Start of INFORMATION SHOWN
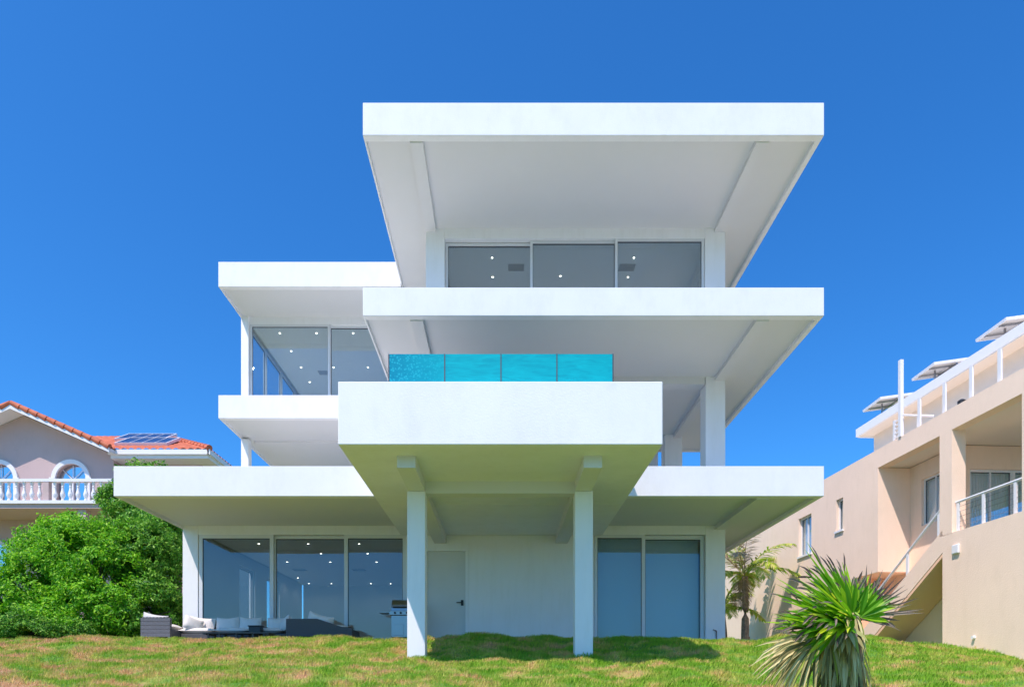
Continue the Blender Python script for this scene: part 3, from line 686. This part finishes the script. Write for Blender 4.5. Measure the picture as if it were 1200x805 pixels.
def solar_panel(lx, ly, lz, wx, wy, tilt_x, tilt_y, label, rz=0):
    p = Matrix.Rotation(ANG, 4, 'Z') @ Vector((lx, ly, lz)); p = p + Vector((11.83, 0, 0))
    t = thing('rooftop_collector', label, 'solar panel', p, ANG+rz, 'solar panels on the peach building roof')
    R = Matrix.Rotation(tilt_y, 4, 'Y') @ Matrix.Rotation(tilt_x, 4, 'X')
    def bx(name, m, b, par=t, z=0.85):
        mb = MB(); mb.box(*b); mb.v = [tuple(R @ Vector(v) + Vector((0, 0, z))) for v in mb.v]; return mb.build(name, m, par)
    bx('cell_sheet', M['pvcell'], (-wx/2, wx/2, -wy/2, wy/2, 0.021, 0.035)); bx('back_sheet', M['pvback'], (-wx/2, wx/2, -wy/2, wy/2, 0.0, 0.02))
    f = MB(); e = 0.035
    f.box(-wx/2-e, wx/2+e, -wy/2-e, -wy/2, -0.03, 0.045).box(-wx/2-e, wx/2+e, wy/2, wy/2+e, -0.03, 0.045)
    f.box(-wx/2-e, -wx/2, -wy/2, wy/2, -0.03, 0.045).box(wx/2, wx/2+e, -wy/2, wy/2, -0.03, 0.045)
    f.v = [tuple(R @ Vector(v) + Vector((0, 0, 0.85))) for v in f.v]; f.build('frame', M['whitetrim'], t)
    r = MB(); 
    for y in (-wy*0.25, wy*0.25): r.box(-wx/2, wx/2, y-0.03, y+0.03, -0.06, -0.031)
    for x in (-wx*0.02,): r.box(x-0.03, x+0.03, -wy/2, wy/2, -0.10, -0.061)
    r.v = [tuple(R @ Vector(v) + Vector((0, 0, 0.85))) for v in r.v]; r.build('mount_rail', M['steel'], t)
    for x in (-wx*0.25, wx*0.25): MB().tube([(x, 0, 0.0), (x, 0, 0.82)], 0.03).build('post', M['steel'], t)
solar_panel(3.55, 24.2, 9.17, 1.45, 1.0, -0.04, -0.16, 'white backed tilted solar panel at the far low end of the peach roof')
solar_panel(3.65, 21.6, 9.17, 1.5, 1.0, -0.04, -0.16, 'white backed tilted solar panel in the middle of the peach roof')
solar_panel(3.85, 19.0, 9.17, 1.6, 1.05, -0.04, -0.16, 'white backed tilted solar panel nearest the right picture edge')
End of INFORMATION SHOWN
### TASK DETAILS
Leave the pictures out and copy the rest of the data exactly.

### RESPONSE TO THE TASK
Continue the Blender Python script for this scene: part 3, from line 686. This part finishes the script. Write for Blender 4.5. Measure the picture as if it were 1200x805 pixels.
def solar_panel(lx, ly, lz, wx, wy, tilt_x, tilt_y, label, rz=0):
    p = Matrix.Rotation(ANG, 4, 'Z') @ Vector((lx, ly, lz)); p = p + Vector((11.83, 0, 0))
    t = thing('rooftop_collector', label, 'solar panel', p, ANG+rz, 'solar panels on the peach building roof')
    R = Matrix.Rotation(tilt_y, 4, 'Y') @ Matrix.Rotation(tilt_x, 4, 'X')
    def bx(name, m, b, par=t, z=0.85):
        mb = MB(); mb.box(*b); mb.v = [tuple(R @ Vector(v) + Vector((0, 0, z))) for v in mb.v]; return mb.build(name, m, par)
    bx('cell_sheet', M['pvcell'], (-wx/2, wx/2, -wy/2, wy/2, 0.021, 0.035)); bx('back_sheet', M['pvback'], (-wx/2, wx/2, -wy/2, wy/2, 0.0, 0.02))
    f = MB(); e = 0.035
    f.box(-wx/2-e, wx/2+e, -wy/2-e, -wy/2, -0.03, 0.045).box(-wx/2-e, wx/2+e, wy/2, wy/2+e, -0.03, 0.045)
    f.box(-wx/2-e, -wx/2, -wy/2, wy/2, -0.03, 0.045).box(wx/2, wx/2+e, -wy/2, wy/2, -0.03, 0.045)
    f.v = [tuple(R @ Vector(v) + Vector((0, 0, 0.85))) for v in f.v]; f.build('frame', M['whitetrim'], t)
    r = MB(); 
    for y in (-wy*0.25, wy*0.25): r.box(-wx/2, wx/2, y-0.03, y+0.03, -0.06, -0.031)
    for x in (-wx*0.02,): r.box(x-0.03, x+0.03, -wy/2, wy/2, -0.10, -0.061)
    r.v = [tuple(R @ Vector(v) + Vector((0, 0, 0.85))) for v in r.v]; r.build('mount_rail', M['steel'], t)
    for x in (-wx*0.25, wx*0.25): MB().tube([(x, 0, 0.0), (x, 0, 0.82)], 0.03).build('post', M['steel'], t)
solar_panel(3.55, 24.2, 9.17, 1.45, 1.0, -0.04, -0.16, 'white backed tilted solar panel at the far low end of the peach roof')
solar_panel(3.65, 21.6, 9.17, 1.5, 1.0, -0.04, -0.16, 'white backed tilted solar panel in the middle of the peach roof')
solar_panel(3.85, 19.0, 9.17, 1.6, 1.05, -0.04, -0.16, 'white backed tilted solar panel nearest the right picture edge')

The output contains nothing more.